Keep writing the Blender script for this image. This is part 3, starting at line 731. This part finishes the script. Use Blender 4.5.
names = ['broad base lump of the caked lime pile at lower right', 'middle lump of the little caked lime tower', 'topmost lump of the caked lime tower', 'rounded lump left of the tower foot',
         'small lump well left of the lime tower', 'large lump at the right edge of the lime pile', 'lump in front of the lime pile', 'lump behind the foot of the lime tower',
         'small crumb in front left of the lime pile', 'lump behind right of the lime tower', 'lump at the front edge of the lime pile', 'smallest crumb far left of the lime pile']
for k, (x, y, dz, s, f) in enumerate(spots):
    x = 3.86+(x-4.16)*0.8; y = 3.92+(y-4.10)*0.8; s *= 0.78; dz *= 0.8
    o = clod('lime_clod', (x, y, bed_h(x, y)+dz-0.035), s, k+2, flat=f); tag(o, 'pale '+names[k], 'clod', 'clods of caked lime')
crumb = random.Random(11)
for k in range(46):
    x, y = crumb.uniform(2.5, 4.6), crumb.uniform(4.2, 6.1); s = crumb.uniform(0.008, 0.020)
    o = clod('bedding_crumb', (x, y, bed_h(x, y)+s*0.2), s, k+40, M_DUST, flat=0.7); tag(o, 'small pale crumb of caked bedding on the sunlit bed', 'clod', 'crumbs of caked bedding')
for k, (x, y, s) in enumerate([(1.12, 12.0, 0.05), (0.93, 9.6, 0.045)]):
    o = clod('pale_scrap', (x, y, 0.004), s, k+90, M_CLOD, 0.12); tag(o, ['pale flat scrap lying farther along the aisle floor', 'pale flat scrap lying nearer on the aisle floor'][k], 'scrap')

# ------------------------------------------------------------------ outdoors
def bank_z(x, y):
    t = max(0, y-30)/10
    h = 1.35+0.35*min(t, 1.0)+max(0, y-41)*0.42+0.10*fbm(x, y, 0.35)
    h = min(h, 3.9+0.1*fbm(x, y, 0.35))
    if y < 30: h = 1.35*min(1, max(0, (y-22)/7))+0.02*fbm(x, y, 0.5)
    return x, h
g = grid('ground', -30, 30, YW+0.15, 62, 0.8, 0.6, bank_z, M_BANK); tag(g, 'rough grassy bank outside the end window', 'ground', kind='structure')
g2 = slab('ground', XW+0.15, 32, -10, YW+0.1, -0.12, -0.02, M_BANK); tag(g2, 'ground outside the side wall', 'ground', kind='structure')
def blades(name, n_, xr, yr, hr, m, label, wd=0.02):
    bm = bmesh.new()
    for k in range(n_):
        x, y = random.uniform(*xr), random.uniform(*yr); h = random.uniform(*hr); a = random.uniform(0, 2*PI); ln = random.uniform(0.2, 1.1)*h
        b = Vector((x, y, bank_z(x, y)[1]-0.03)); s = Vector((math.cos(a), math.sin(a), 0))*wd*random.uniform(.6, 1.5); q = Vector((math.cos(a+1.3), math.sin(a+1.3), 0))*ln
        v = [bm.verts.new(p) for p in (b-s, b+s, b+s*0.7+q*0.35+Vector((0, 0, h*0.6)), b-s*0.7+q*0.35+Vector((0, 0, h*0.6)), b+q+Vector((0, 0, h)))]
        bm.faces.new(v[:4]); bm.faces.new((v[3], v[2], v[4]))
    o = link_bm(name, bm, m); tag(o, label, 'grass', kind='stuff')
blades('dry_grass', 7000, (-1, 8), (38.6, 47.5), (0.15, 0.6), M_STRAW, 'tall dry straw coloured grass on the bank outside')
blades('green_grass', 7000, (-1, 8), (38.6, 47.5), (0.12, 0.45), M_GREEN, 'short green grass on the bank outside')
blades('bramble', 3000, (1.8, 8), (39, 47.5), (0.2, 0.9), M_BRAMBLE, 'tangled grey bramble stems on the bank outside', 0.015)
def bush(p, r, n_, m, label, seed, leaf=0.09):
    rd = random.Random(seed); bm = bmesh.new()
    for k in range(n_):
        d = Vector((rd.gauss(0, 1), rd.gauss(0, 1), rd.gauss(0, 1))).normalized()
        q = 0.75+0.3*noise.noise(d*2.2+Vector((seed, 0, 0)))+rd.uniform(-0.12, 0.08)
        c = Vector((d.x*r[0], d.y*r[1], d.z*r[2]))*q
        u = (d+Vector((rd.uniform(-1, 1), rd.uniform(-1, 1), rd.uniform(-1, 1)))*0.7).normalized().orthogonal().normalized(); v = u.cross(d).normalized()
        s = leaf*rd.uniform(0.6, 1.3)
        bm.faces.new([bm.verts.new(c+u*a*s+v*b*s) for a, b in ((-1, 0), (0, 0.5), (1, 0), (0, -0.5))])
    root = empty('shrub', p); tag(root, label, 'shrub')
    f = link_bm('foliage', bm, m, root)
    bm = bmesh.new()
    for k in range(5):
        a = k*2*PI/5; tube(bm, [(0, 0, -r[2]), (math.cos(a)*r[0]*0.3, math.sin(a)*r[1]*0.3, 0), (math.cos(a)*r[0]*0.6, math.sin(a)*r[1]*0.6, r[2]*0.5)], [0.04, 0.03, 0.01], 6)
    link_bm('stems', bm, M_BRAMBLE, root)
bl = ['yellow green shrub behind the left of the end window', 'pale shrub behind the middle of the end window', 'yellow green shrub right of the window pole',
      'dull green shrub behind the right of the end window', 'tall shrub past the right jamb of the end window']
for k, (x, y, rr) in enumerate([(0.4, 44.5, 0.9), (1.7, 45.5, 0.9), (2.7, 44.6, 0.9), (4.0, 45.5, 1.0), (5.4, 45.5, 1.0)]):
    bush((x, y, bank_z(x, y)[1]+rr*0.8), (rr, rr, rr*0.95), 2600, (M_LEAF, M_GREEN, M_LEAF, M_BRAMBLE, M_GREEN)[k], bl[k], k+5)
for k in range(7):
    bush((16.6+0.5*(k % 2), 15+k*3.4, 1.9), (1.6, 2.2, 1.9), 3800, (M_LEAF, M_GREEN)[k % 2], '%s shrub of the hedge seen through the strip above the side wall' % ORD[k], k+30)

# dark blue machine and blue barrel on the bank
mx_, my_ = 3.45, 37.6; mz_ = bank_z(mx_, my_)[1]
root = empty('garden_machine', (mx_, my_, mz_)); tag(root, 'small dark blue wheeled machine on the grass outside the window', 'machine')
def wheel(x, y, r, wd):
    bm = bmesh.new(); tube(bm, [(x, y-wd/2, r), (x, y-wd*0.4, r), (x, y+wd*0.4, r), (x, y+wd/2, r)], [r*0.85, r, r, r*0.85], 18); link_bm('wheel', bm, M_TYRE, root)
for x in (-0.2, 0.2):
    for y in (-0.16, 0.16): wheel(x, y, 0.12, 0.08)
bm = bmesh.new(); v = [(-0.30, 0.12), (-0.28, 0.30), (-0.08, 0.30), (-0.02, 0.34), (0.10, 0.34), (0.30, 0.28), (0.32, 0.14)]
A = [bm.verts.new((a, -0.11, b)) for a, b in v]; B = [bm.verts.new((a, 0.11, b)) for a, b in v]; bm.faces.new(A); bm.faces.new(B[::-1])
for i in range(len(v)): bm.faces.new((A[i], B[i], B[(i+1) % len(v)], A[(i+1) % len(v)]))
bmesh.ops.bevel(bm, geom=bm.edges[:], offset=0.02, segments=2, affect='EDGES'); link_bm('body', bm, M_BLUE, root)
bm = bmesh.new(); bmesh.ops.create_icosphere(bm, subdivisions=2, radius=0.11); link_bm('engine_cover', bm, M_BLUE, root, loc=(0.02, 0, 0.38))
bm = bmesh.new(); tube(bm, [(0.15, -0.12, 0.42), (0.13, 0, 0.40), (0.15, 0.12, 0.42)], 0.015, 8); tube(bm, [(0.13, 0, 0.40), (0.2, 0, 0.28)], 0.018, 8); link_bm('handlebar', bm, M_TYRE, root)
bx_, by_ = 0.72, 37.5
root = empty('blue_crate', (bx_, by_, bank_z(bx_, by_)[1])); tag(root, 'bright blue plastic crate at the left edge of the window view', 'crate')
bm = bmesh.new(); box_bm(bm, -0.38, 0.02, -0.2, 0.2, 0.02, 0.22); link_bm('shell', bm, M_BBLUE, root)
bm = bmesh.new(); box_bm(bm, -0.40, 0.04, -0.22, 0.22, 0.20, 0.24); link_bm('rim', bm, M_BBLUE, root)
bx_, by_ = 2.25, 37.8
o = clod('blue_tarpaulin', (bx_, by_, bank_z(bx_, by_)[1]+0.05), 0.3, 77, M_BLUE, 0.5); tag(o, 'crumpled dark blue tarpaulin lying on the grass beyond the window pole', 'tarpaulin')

:::::

§ **WRITTEN PROBLEM**
Can you write out the lines above, from the first one through the one containing "o = clod('pale_scrap', (x, y, 0.004), s, k+90, M_CLOD, 0.12);", exactly as they appear and nothing more?

§ **EXERCISE SOLUTION**
Keep writing the Blender script for this image. This is part 3, starting at line 731. This part finishes the script. Use Blender 4.5.
names = ['broad base lump of the caked lime pile at lower right', 'middle lump of the little caked lime tower', 'topmost lump of the caked lime tower', 'rounded lump left of the tower foot',
         'small lump well left of the lime tower', 'large lump at the right edge of the lime pile', 'lump in front of the lime pile', 'lump behind the foot of the lime tower',
         'small crumb in front left of the lime pile', 'lump behind right of the lime tower', 'lump at the front edge of the lime pile', 'smallest crumb far left of the lime pile']
for k, (x, y, dz, s, f) in enumerate(spots):
    x = 3.86+(x-4.16)*0.8; y = 3.92+(y-4.10)*0.8; s *= 0.78; dz *= 0.8
    o = clod('lime_clod', (x, y, bed_h(x, y)+dz-0.035), s, k+2, flat=f); tag(o, 'pale '+names[k], 'clod', 'clods of caked lime')
crumb = random.Random(11)
for k in range(46):
    x, y = crumb.uniform(2.5, 4.6), crumb.uniform(4.2, 6.1); s = crumb.uniform(0.008, 0.020)
    o = clod('bedding_crumb', (x, y, bed_h(x, y)+s*0.2), s, k+40, M_DUST, flat=0.7); tag(o, 'small pale crumb of caked bedding on the sunlit bed', 'clod', 'crumbs of caked bedding')
for k, (x, y, s) in enumerate([(1.12, 12.0, 0.05), (0.93, 9.6, 0.045)]):
    o = clod('pale_scrap', (x, y, 0.004), s, k+90, M_CLOD, 0.12); tag(o, ['pale flat scrap lying farther along the aisle floor', 'pale flat scrap lying nearer on the aisle floor'][k], 'scrap')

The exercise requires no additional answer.